Se podría decir hoy que es demasiado simple, pero se trató de una estrategia
bien fundada y con un gran consenso de masas. La clave era una clase obrera y
un bloque de fuerzas políticas y sociales con voluntad de gobierno y de poder
en una perspectiva de ruptura con el capitalismo.
La idea de un
sujeto político y social europeo alternativo a esto es, a nuestro juicio, un
enorme error. A las pruebas nos remitimos: ¿Cuántas huelgas generales ha
convocado la Confederación Europea de Sindicatos? ¿Qué prácticas alternativas
de masas han organizado las clases trabajadoras más allá de sus países? ¿Por
qué una izquierda que pretende hacerse europea es cada vez más débil y los
nacionalismos de derecha, de extrema derecha u otros supuestamente
emancipadores campan por doquier? ¿No hay relación entre este tipo de
integración europea, la degradación de nuestras democracias y la pérdida de
peso de las clases trabajadoras y de la sociedad? ¿No es paradójico que, a más
integración europea, más dependencia de EEUU y menos capacidad para ser un
sujeto autónomo en unas relaciones internacionales que cambian aceleradamente?
Solo con metáforas
y con caricaturas de la realidad no se hace política. El Estado nación siempre
ha sido necesario y, a la vez, insuficiente; imprescindible y necesitado de una
visión internacionalista. Su transformación marcará toda una etapa histórica y
estará ligada a una democratización sustancial de las relaciones sociales.

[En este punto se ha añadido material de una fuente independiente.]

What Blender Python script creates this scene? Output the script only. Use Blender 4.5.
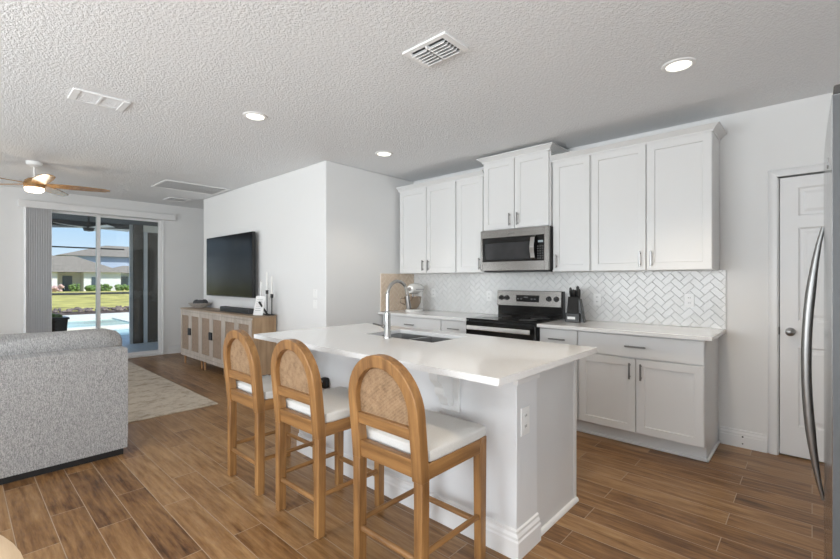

Defender el Estado democrático, la soberanía popular y los derechos sociales,
no solo no es incompatible, sino que obliga necesariamente a una perspectiva
internacionalista; es más, diríamos que europeísta en el sentido que De Gaulle
pudo definir como tal; es decir, los Estados nación, la patrias, los pueblos,
deben de convertirse en los auténticos sujetos de un proyecto civilizatorio,
internacionalista y solidario de una Europa europea –no limitada a la UE
actual- que quiere construir un nuevo mundo más justo, democrático y en paz.
Sabemos, con mucha
precisión, que una salida socialista a la catástrofe que nos amenaza, necesita
de una palanca sólida que, para nosotros, son bloques históricos sociales que
construyen pueblo, patria y soberanía. El internacionalismo solo será real si
se opone a los nacionalismos excluyentes, a la globalización y defiende unas
clases trabajadoras que convergen en una humanidad radicalmente diversa.
Cuesta creer que
defender estas cosas pueda ser entendido como una provocación. Hay nostalgia,
sin duda. La nostalgia de un siglo XX que puso contra la espada y la pared al
capitalismo imperialista. Esta herencia de éxitos y fracasos es la nuestra y,
sin ella, nunca edificaremos un futuro de liberación social y nacional. Antes
hemos dicho que colocar de nuevo el socialismo en la agenda de nuestras
sociedades será una tarea muy larga y costosa, pero necesariamente hay que
partir de un dato de la realidad: esta sociedad está avanzando en la barbarie
y, o construimos desde abajo una alternativa políticamente viable, o seremos,
irremediablemente, derrotados. Seguimos defendiendo una estrategia
nacional-popular basada en la construcción de poderes sociales, fortaleciendo
la unidad desde abajo que fomente el trabajo voluntario, y la auto organización
social. Creemos que la izquierda, junto con todas las fuerzas sociales,
políticas y culturales que todavía quieren confrontar con la barbarie actual y
la venidera, debería volver los ojos al político sardo y prepararse para
organizar una resistencia ofensiva en la que el componente ético y
programáticamente alternativo sea inexcusable de su existencia.
Apostamos por el
topo que sigue actuando bajo la tierra, sin olvidar lo que Lucio Magri nos
decía: no olvidéis que el topo está casi ciego.